* Aim of the exercise *
Starting at the top of the entries, restate word for word each line up to and including the one with "COL = scene.collection".

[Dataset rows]

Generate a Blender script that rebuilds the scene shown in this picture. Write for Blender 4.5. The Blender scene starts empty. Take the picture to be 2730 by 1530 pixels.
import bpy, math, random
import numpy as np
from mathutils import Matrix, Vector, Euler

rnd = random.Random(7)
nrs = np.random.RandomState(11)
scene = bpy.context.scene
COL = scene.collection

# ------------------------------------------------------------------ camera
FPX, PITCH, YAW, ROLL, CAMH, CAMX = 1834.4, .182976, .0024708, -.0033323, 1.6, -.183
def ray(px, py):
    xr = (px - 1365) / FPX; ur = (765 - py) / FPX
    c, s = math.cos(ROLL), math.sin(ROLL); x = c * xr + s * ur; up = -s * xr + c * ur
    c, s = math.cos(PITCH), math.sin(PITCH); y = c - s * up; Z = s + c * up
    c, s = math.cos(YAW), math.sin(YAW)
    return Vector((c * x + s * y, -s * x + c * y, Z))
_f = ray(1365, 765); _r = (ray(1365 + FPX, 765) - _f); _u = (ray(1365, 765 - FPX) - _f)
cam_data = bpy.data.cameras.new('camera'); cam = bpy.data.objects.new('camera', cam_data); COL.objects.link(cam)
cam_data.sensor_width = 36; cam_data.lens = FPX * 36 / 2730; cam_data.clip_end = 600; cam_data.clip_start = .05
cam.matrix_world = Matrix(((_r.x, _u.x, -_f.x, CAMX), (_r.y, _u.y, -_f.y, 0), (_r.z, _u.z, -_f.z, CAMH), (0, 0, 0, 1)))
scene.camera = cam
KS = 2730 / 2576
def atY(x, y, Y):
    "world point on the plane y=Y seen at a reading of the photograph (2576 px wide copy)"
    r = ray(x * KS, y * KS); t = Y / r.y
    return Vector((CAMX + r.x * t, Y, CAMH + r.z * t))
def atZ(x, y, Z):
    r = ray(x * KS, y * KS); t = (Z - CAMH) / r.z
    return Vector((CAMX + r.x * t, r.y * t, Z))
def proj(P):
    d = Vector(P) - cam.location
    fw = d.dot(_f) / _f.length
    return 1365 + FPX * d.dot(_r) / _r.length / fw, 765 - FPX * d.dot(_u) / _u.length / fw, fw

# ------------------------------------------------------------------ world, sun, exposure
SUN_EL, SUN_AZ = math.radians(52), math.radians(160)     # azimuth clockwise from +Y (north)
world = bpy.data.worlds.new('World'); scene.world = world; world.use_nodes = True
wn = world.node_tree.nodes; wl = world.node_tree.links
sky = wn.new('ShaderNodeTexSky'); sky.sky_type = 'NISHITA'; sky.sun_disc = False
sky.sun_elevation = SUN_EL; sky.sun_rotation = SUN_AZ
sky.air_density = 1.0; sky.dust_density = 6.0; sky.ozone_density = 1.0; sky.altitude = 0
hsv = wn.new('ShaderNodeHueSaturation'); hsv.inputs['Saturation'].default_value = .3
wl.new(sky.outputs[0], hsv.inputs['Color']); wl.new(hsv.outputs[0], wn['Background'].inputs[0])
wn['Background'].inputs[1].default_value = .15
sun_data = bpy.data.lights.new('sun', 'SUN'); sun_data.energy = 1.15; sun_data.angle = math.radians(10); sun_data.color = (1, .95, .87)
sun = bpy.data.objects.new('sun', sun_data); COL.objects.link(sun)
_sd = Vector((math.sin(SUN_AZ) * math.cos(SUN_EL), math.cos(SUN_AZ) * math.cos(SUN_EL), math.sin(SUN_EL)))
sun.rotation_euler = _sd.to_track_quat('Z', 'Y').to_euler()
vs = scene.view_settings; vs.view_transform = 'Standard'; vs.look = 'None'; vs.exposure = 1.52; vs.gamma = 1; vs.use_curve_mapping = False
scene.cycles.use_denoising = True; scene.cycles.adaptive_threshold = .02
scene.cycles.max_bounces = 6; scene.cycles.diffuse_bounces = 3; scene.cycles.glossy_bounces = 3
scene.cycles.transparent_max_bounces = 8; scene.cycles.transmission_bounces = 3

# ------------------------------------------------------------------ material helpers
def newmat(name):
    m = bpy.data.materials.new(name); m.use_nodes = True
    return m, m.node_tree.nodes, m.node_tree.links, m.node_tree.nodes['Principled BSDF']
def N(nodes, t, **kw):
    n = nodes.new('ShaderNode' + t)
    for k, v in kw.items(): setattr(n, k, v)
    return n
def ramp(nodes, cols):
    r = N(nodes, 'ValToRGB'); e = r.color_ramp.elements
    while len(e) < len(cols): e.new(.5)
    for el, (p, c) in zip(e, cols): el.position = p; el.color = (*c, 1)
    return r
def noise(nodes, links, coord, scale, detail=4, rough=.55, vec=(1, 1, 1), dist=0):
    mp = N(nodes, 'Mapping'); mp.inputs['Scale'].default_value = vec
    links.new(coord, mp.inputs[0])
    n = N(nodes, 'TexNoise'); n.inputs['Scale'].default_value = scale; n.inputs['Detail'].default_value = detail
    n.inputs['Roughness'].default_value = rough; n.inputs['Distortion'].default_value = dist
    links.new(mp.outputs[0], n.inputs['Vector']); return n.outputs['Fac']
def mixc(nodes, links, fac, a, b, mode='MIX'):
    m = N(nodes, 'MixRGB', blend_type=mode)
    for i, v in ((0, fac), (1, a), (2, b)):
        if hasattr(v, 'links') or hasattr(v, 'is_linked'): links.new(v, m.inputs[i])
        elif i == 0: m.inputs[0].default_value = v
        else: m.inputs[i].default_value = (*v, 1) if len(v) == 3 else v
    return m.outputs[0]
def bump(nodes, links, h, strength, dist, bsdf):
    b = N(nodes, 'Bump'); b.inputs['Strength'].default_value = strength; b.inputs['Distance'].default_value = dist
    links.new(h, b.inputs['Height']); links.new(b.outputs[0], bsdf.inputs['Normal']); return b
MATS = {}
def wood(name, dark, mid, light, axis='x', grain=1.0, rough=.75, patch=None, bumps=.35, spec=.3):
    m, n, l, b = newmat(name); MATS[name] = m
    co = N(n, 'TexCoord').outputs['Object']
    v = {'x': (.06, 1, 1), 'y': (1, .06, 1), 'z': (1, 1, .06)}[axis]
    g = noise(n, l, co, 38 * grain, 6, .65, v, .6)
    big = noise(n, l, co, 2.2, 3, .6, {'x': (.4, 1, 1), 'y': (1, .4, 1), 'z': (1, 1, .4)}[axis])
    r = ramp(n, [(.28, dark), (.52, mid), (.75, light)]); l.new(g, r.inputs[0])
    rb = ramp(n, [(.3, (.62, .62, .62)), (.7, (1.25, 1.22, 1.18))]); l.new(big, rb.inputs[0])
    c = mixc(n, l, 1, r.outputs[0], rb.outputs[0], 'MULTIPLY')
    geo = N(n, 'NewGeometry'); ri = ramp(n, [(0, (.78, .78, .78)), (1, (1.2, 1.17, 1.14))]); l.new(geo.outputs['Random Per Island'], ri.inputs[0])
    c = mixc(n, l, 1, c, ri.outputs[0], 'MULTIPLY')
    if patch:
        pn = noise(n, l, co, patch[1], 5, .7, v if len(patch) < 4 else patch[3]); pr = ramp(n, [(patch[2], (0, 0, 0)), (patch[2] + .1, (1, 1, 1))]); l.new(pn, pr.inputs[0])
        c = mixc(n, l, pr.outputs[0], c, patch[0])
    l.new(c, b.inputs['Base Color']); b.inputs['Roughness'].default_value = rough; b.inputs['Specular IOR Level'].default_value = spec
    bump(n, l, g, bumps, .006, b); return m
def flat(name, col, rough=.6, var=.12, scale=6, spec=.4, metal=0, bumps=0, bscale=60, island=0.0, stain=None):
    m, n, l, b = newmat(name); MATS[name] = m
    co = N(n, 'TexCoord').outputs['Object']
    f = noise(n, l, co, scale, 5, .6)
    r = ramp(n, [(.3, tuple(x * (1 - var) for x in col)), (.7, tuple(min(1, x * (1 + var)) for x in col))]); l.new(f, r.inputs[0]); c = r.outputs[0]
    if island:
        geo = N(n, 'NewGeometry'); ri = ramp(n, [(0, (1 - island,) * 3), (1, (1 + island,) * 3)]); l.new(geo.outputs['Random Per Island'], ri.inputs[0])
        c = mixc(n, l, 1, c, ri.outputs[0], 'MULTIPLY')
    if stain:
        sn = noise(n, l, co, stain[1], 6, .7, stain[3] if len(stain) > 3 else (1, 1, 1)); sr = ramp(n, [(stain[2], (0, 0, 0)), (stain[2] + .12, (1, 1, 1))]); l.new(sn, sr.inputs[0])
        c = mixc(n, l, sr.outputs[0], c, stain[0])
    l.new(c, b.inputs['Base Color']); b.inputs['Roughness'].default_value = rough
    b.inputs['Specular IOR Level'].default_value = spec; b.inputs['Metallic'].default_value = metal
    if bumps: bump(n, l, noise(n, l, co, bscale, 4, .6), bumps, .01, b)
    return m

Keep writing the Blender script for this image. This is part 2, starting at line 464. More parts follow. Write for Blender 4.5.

* Task response *
Generate a Blender script that rebuilds the scene shown in this picture. Write for Blender 4.5. The Blender scene starts empty. Take the picture to be 2730 by 1530 pixels.
import bpy, math, random
import numpy as np
from mathutils import Matrix, Vector, Euler

rnd = random.Random(7)
nrs = np.random.RandomState(11)
scene = bpy.context.scene
COL = scene.collection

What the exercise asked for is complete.